Third, internships must be designed in an appealing fashion to attract quality candidates, including offering competitive compensation. While unpaid internships might have been the norm in the past, today’s candidates expect fair pay for their contributions. There are also certain laws that apply with respect to how interns must be compensated. Providing a stipend or hourly wage not only attracts top-tier talent but also shows that your firm values every team member—even those just starting out.
The quality of the work provided to interns also matters greatly. Interns want real-world experience, not just busy work. Let them participate in client meetings (with appropriate consent), assist in building financial plans, or use planning software. The more hands-on their experience, the more likely they are to view financial planning as a career worth pursuing. Pairing interns with seasoned planners can also create a mentorship dynamic that benefits both parties. Interns gain valuable insights into the profession, while senior staff members often find mentoring rewarding and rejuvenating. Regular one-on-one meetings can help interns feel supported and aligned with the firm’s mission.
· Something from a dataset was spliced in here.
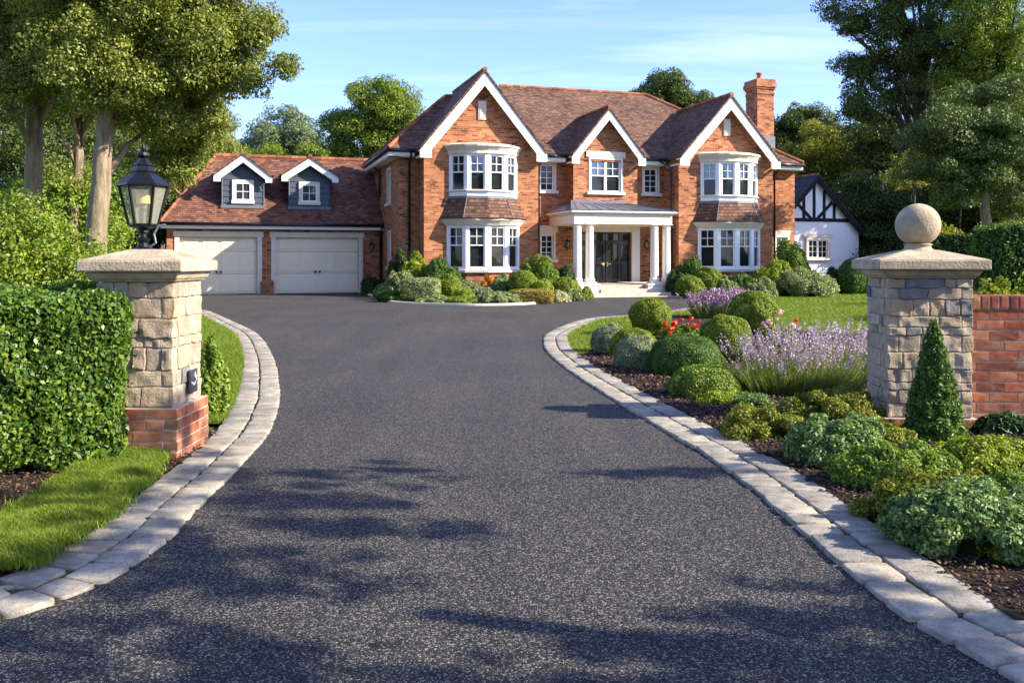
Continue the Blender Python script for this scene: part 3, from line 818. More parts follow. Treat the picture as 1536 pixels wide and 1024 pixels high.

Highlighting career development opportunities is another key to attracting top candidates. Be clear about potential pathways within your firm. Show how starting as an associate can lead to long-term growth, whether through professional development, industry certifications, or leadership roles. When interns see a future with your firm, they’re more motivated to perform at their best.
Common Mistakes in Operating an Internship Program
Operating an internship program isn’t without its challenges, and there are some common mistakes firms should avoid.
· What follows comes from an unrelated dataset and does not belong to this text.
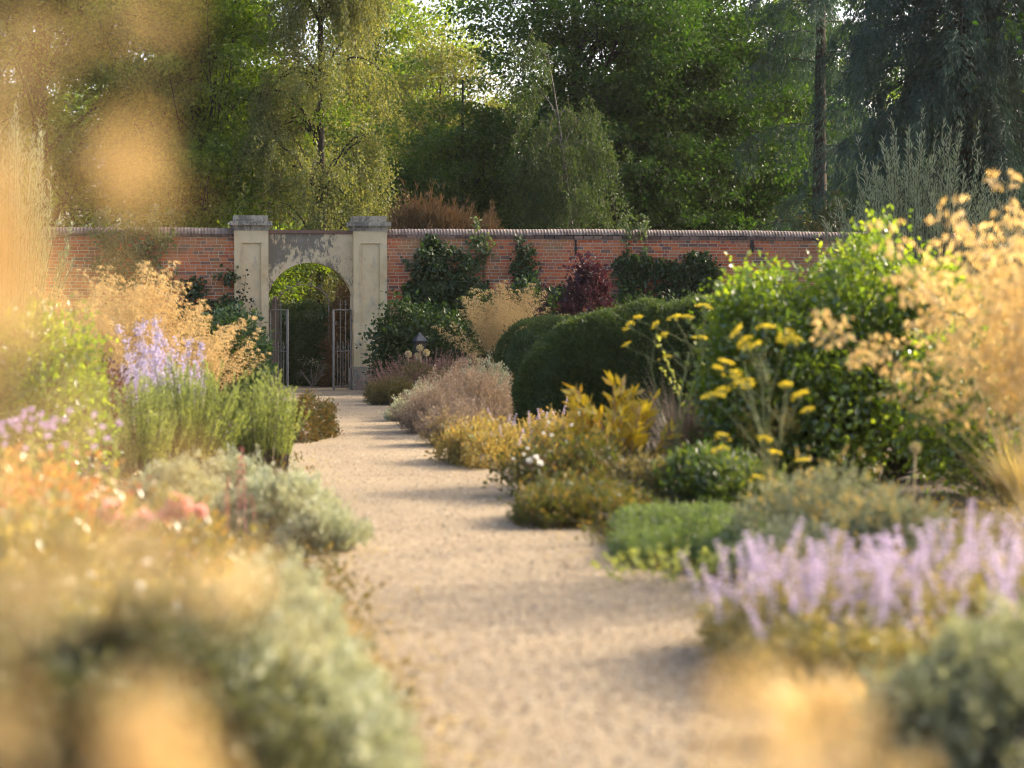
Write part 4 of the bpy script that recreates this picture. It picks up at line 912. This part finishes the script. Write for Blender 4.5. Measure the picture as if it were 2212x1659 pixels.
# fennel
um = []
for i in range(4):
    rng = RG(200 + i); mb = MB(); n = 22; r = .045 + .012 * i
    a = np.sqrt(rng.uniform(0, 1, n)) * r; th = rng.uniform(0, 6.28, n); tp = np.stack([a * np.cos(th), a * np.sin(th), .035 - a * a * 5], 1)
    for x in tp: mb.tube([(0, 0, -.02), tuple(x * [.6, .6, .7]), tuple(x)], .0011, 3, 1)
    P = (tp[:, None] + rng.normal(size=(n, 16, 3)) * [.009, .009, .003]).reshape(-1, 3); mb.leaves(P, .008, .007, rng, bias=1.2); um.append(mb.mesh('flower_umbel', [L_fennel, m_green_stem]))
def fennel(px, d, heads, seed, label, sc=1.0):
    rng = RG(seed); o = np.array([X(px, d), d, 0]); t = thing('fennel', label, 'plant', tuple(o), 'yellow flowering fennel'); st, fo = MB(), MB()
    mains = []
    for i in range(4):
        e = np.array([rng.normal() * .12, rng.normal() * .1, 1.25 * sc]); mains.append(bez(np.zeros(3), e * [.2, .2, .55], e, 9)); st.tube(mains[-1], np.linspace(.008, .003, 9) * sc, 5)
    for (x, y) in heads[::2]:
        dd = d + rng.uniform(-.25, .25); h = W(x, y, dd) - o
        m = mains[rng.integers(4)]; k = int(np.clip((h[2] / (1.25 * sc)) * 8 - rng.uniform(1.5, 3), 1, 8)); b = m[k]
        q = bez(b, b * [.5, .5, .3] + h * [.5, .5, .7] - [0, 0, .02], h - [0, 0, .015], 6); st.tube(q, np.linspace(.0032, .0016, 6) * sc, 4)
        part('flower_umbel', um[rng.integers(4)], t, tuple(h), (rng.normal() * .35, rng.normal() * .35, rng.uniform(0, 6)), sc * rng.uniform(.8, 1.15))
        fo.leaves(q[rng.integers(0, 4, 14)] + rng.normal(size=(14, 3)) * .03, .06, .003, rng, np.tile([0, 0, .5], (14, 1)), .9)
    for i in range(14):
        c = mains[rng.integers(4)][rng.integers(1, 6)] + rng.normal(size=3) * .06; fo.leaves(c + rng.normal(size=(40, 3)) * .05, .07, .003, rng, np.tile([0, 0, .4], (40, 1)), .9)
    part('stem', st.mesh('stem', m_green_stem), t); part('foliage', fo.mesh('foliage', L_olive), t)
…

One of the biggest pitfalls is failing to define objectives. Without clear goals, an internship program can become disorganized and ineffective. Ambiguity in tasks or expectations leads to frustration for both the intern and the firm. Define what you hope to achieve with the program and communicate this to your team and candidates.
Another mistake is using interns exclusively for menial tasks. While interns should expect to handle some administrative work, this shouldn’t dominate their experience. If you focus only on busywork, you risk leaving interns disengaged and disillusioned about the profession. Balance operational tasks with meaningful projects that challenge their abilities.
Neglecting onboarding and training is another missed opportunity. Treating interns as temporary help without proper onboarding sets them up for confusion and limits their ability to contribute. A structured orientation program can help interns quickly acclimate to your firm’s culture, values, and processes. Ongoing training ensures they have the skills to succeed.
Another mistake is forgetting to solicit feedback from participants. An internship program should evolve based on the needs of both interns and the firm. Failing to ask for feedback means missing valuable insights. Conduct exit interviews or surveys to learn what worked, what didn’t, and how you can improve future programs.
Conclusion
When done well, internship programs create a win-win situation. For interns, they offer an invaluable opportunity to learn the ropes of financial planning and gain clarity about their career goals. For firms, they provide a steady pipeline of motivated and well-trained talent. Beyond immediate staffing needs, these programs contribute to the overall health of the financial planning profession by fostering the next generation of planners.